Analysis: Ok, let’s assume that Lucas Arts is obliged to churn out a new “Star Wars” game every year until the end of time. Let’s also assume that “Battlefront 3” isn’t going to happen (and believe me, it’s not). If that is the case, then I’m at least happy they are considering options in the “Star Wars” universe outside of the usual suspects of the series. However, is this a game that really needs a teaser like this? Is anyone just so jacked up for the next “Star Wars” game that a one minute and thirty-four second trailer, with about 4 seconds of gameplay in it is going to make them rush to their computer and set the hype pyre ablaze? I doubt it. At this point, until Lucas Arts has something more substantial to show, the vague chance that this game might not suck, and actually be original is the best thing they have going for them. They don’t need to ruin that with more of these generic trailers.

Crysis 3 – Multiplayer Hunter Mode

Analysis: I had zero interest in “Crysis 3” before this trailer, and now I want nothing else. This looks highly reminiscent of “Splinter Cell: Chaos Theory’s” Spy vs Merc gameplay, in that it combines two different styles of play into a unified concept. The multiplayer in that game is highly underrated and virtually unduplicated to this day, and it’s about time someone re-explored it.

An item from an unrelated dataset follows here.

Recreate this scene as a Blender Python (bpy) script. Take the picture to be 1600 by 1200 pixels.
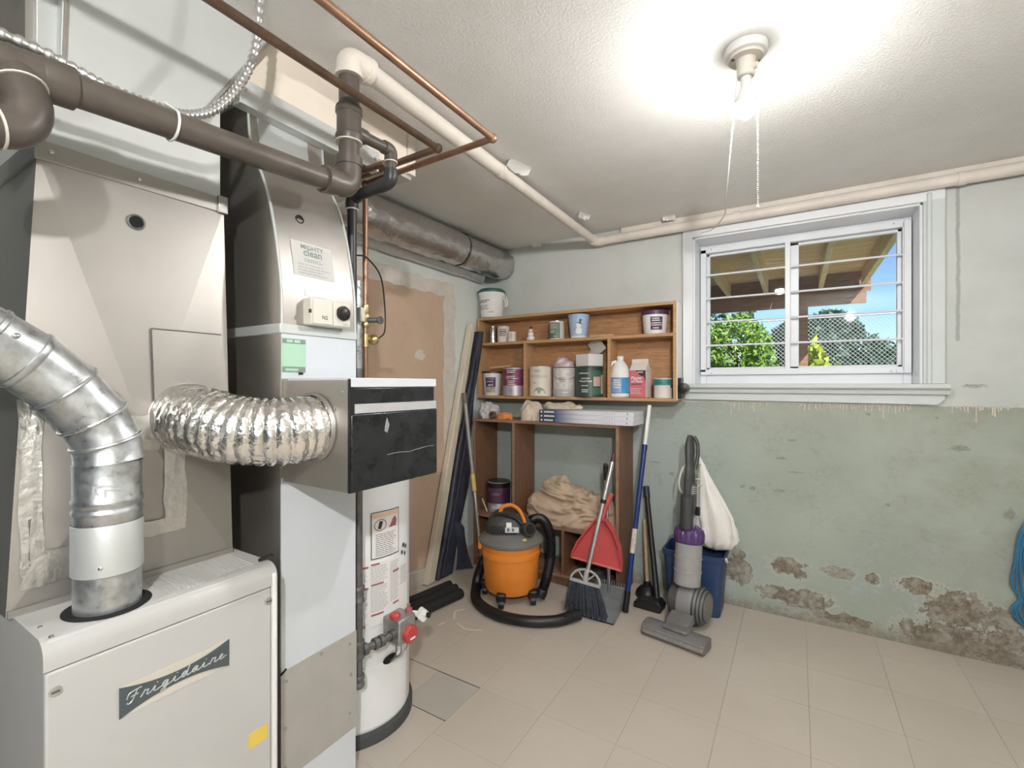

Also, this looks like the “Predator” game we were never going to get, which makes me more excited than I feel I can freely admit. If it can even come close to combining those two things together into a cohesive, balanced multiplayer experience, I might have to allow myself to actually use the word ‘epic.’

Tekken Tag Tournament 2

Analysis: First of all, “Can’t you tell where I must unleash this awesome power” is now going to be exactly where I tell every cab driver I’d like to go. Second, how long was he sitting in the back eerily glowing before the driver asked him where he wanted to go? Was the driver hoping he’d just disappear the next time he looked? Finally, as far as debut trailers go, if you’re going to avoid showing gameplay, this is about the best way to go. “Tekken” was always at its best when it was just having fun, and this is a fun trailer. If Namco doesn’t try to screw with the formula too much, and sticks with that loose and easy motif, I’d say the time is right for the next King of the Iron Fist Tag Tournament.

Assassin’s Creed III Naval Warfare Trailer

Analysis: As I mentioned, it’s going to take a concentrated effort for the next installment in the “Assassin’s Creed” series to suck. Ubisoft has proven they’re not scared to explore new ways to expand and improve “Assassin’s Creed,” and while the results have been mixed in some cases, I see no harm this naval gameplay could cause the franchise. Plus naval combat in this time period is rarely explored, and so far this game looks to actually be doing the idea right instead of treating the concept as an afterthought. As for the trailer itself, it features that perfect mix of style and intrigue that you expect from the series at this point, and keeps the well-oiled hype train this game is running well on track.